Demand more


Demand more

I applaud CISA leadership speaking out aggressively at the mWISE Conference 2024 about the dismal state of software security (based on reporting in The Register, but it would be nice for www.cisa.gov to publish transcripts in order to ensure we are interpreting remarks with full context, given that the videos are paywalled).

While agreeing with the aspirations and good intentions, behind the words I worry about how CISA views the problem. It’s very bold, yet I would say it stops short of being actionable.

What follows are a few quotes from the article on the speech with my observations:

“Why does software require so many urgent patches?”

  • We require many patches because software is fragile and corporations prioritize new feature development over meticulous testing and bug fixing. This is a well-known, industry-wide, pervasive strategy driven by profit-making motives.

  • Also it should be noted that software engineers (almost without exception) favor new development over debugging and maintenance.

“The truth is: We need to demand more of technology vendors.”

  • How in the world do we demand more when everyone is already locked into a platform?
  • Is there any viable commercial operating system that CISA deems acceptable? If so, they should identify it and explain why; if not, then it seems nobody knows how to do better.
  • What exactly is the demand? Zero defects seems unachievable, so what is the ask?

“Despite a multi-billion-dollar cyber security industry, we still have a multi-trillion-dollar software quality issue leading to a multi-trillion-dollar global cyber crime issue.”

  • Naturally, because most of that “multi-billion-dollar cyber security industry” is spent on after-market products attempting to shore up fundamentally insecure systems.
  • Security-first operating systems (e.g. OpenBSD, Qubes OS) are rarely used because enterprises favor standard platforms, convenience, rich 3rd party markets, etc.

We don’t need more security products – we need more secure products.

  • True if security were top priority but (judging by actions) few enterprises seem to agree.
  • The dominant operating systems are millions of lines of code developed over decades with strict legacy compatibility requirements, with accumulated technical debt on a scale with the US national debt. Retroactively raising the security bar significantly would be a massive multi-year undertaking with little or no promised economic return.
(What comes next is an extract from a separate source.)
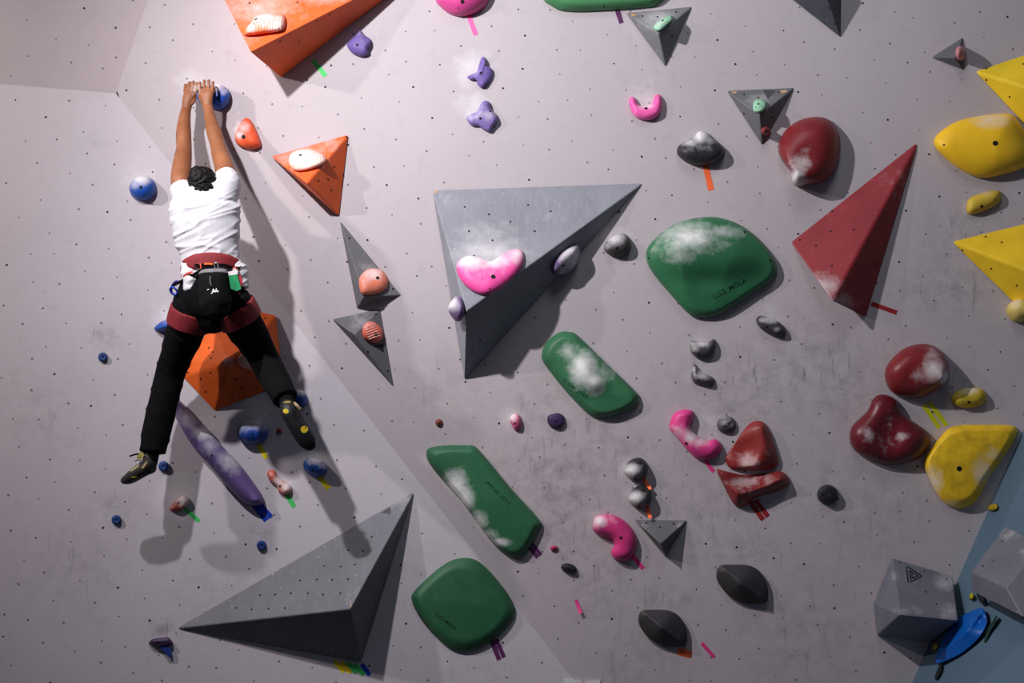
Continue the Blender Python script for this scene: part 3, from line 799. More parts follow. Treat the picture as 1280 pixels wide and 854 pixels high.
for lab, x, y in (('upper of the two chalky grey ball holds stacked above the small pyramid', 0, 0), ('lower of the two chalky grey ball holds stacked above the small pyramid', 5, 34.5)):
    q = lambda a, b: (a + x, b + y)
    hold(lab, R, [q(780, 589), q(784, 579), q(793, 573), q(802, 573), q(809, 580), q(809, 590), q(804, 598), q(794, 602), q(785, 597)], [q(795, 588), q(799, 586)], .08, (46, 45, 49), 'dome', chalk=[q(789, 588) + (15, .9, 9), q(786, 592) + (10, .7), q(797, 592) + (10, .5)],
         dents=[q(801, 578) + (4, .012)], bolts=[q(801, 578.5) + (.008,), q(794, 599) + (.006,)], group=KG, N=60)
hold('round black knob hold with three sockets, right of the red scoops', R, circ(1034.5, 618.5, 13.2, 12.5, 0, 12), [(1034, 616)], .055, (40, 40, 46), 'slab', bolts=[(1028, 618, .006), (1038, 612, .006), (1037, 624, .006)], group=KG, N=60, K=14, dents=[(1034, 617, 3, .006)])
hold('small black oval foothold below the tiny crimson foothold', R, circ(711, 710.5, 10, 6, 14, 10), [(708, 709), (714, 712)], .035, (38, 37, 41), 'dome', bolts=[(711, 711, .005)], group=KG, N=40, K=10)

UG = 'purple holds'
pur = (112, 92, 162)
hold('purple hold with a pointed top, right of the big orange wedge', R, [(434, 58), (437, 51), (445, 44), (450, 38), (456, 44), (463, 49), (464, 54), (460, 62), (460, 68), (452, 71), (441, 67)], [(447, 56), (454, 58)], .05, pur, 'dome', bolts=[(446.5, 56, .007)], group=UG, chalk=[(452, 48, 12, .25)])
hold('upper of two purple star-like holds left of the horseshoe pink hold', R, [(584, 96), (590, 93), (596, 90), (599, 80), (602, 72), (606, 72), (608, 80), (616, 88), (615, 97), (608, 106), (602, 110), (597, 106), (595, 100), (588, 100)], [(592, 96, .6), (602, 92, 1), (606, 78, .7), (603, 104, .7)], .05, pur, 'dome', bolts=[(601, 91.5, .007), (607.5, 81.5, .006)], group=UG, chalk=[(594, 90, 10, .3)], N=90)
hold('lower of two purple star-like holds left of the horseshoe pink hold', R, [(583, 148), (588, 143), (596, 139), (601, 130), (606, 126), (612, 128), (614, 136), (621, 144), (622, 151), (617, 158), (612, 165), (604, 162), (598, 158), (589, 157)], [(590, 150, .7), (602, 146, 1), (606, 132, .8), (616, 150, .9), (610, 160, .7)], .05, (120, 102, 164), 'dome', bolts=[(600.5, 148, .007), (613, 139, .006)], group=UG, chalk=[(598, 142, 14, .4), (614, 142, 8, .5), (588, 146, 8, .4)], N=90)
hold('long curved purple rail hold running under the climber', L, [(213, 505), (217, 497), (226, 502), (246, 524), (262, 540), (280, 560), (296, 576), (316, 602), (330, 624), (326, 631), (314, 632), (300, 625), (282, 606), (262, 582), (244, 562), (224, 530)],
     [(222, 510), (244, 540), (270, 572), (296, 602), (318, 624)], .085, (104, 84, 142), 'dome', rim=.014, chalk=[(238, 522, 20, .6, 16), (258, 540, 20, .85, 12), (290, 574, 22, .6, 20), (226, 520, 14, .3, 20), (262, 556, 16, .5)], bolts=[(265, 569.5, .006), (239, 553, .004)], group=UG, rough=.5, N=130, K=14)
hold('small dark purple round hold right of the small chalky pink foothold', R, circ(695, 525.5, 10.5, 9.5, 10, 9, .1, 5), [(695, 525)], .035, (58, 40, 82), 'slab', bolts=[(695, 527, .005)], group=UG, N=44, K=10)
hold('dark purple flat foothold with blue tape hanging from it, bottom left', L, [(186, 804.5), (191, 799), (200, 797.8), (210, 797), (213, 799.5), (216, 803.5), (215, 806), (206, 809), (197, 809)], [(195, 802), (209, 801)], .04, (64, 44, 82), 'slab', bolts=[(198, 803, .006)], group=UG, N=50, K=10)

BG = 'blue holds'
hold('blue round hold gripped by the climber, at the top left', R, [(243, 112), (248, 105), (262, 103), (276, 106), (286, 113), (288, 121), (285, 130), (277, 137), (268, 137), (256, 132), (246, 124)], [(260, 116, 1), (272, 121, 1)], .085, BLUE, 'dome', rim=.015, chalk=[(270, 107, 16, .95, 9), (280, 114, 7, .6, 6), (252, 106, 14, .95)], group=BG, rough=.45)
hold('blue ball hold with a chalky top, left of the climber\'s shirt', L, circ(178.7, 235.5, 17, 15.7, 0, 12), [(178, 232)], .085, (26, 82, 176), 'dome', chalk=[(176, 224, 17, .95, 8), (168, 228, 10, .6)], bolts=[(176, 234, .008), (191, 232, .003)], group=BG, rough=.45)
hold('blue hold half hidden behind the climber\'s left hip', L, [(193, 410), (199, 404), (212, 397), (226, 392), (236, 396), (234, 408), (224, 415), (208, 415), (196, 414)], [(212, 406), (222, 405)], .075, (30, 78, 168), 'dome', chalk=[(216, 396, 18, .9, 8)], group=BG)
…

In conclusion, I completely agree that it would be awesome if the changes CISA seeks ever came to pass, but I don’t see how we get from here to there. To put the situation in blunt economic terms, today the costs of security risk are an externality for software makers that customers are forced to accept. Externalities (meaning, in industrial terms, dumping waste into the river instead of designing a zero-emissions factory) are always grossly inefficient in overall cost, but do serve to save costs at the source, hence the aforementioned “multi-trillion-dollar global cyber crime issue”.

Operating system companies own the platforms so they call the shots, and doing what CISA wants would mean incurring massive red ink with only a vision of a better world in return (CISA isn’t suggesting software should cost more if we ever got better security). The rest of the industry is downstream of the platforms and it’s very questionable that they can make much of a dent in the problem unless the operating systems change first (because you can’t build secure apps on top of an operating system that isn’t designed with that as a priority, just as a stock car is never going to win a Formula 1 race).

The only alternative would be an equally massive effort to design and build a competitive operating system from scratch with security as top priority, and the prospects of a lucrative market for such a hypothetical product are at best speculative (especially compared to the very profitable and stable status quo).

So how do we make progress on security? I see three broad approaches:

  • Ask nicely? (not likely to work)
  • Make specific achievable security demands of the software industry, starting with the platforms, coupled with broad support from customers to pay for such improvement.
  • Build new secure-by-design platforms incorporating all we’ve learned and transition there. This would be a “moonshot” scale endeavor, but if realized would be a powerful new technology base to build a secure digital future.

Which road ahead should we take, any other ideas, or just stick with the status quo?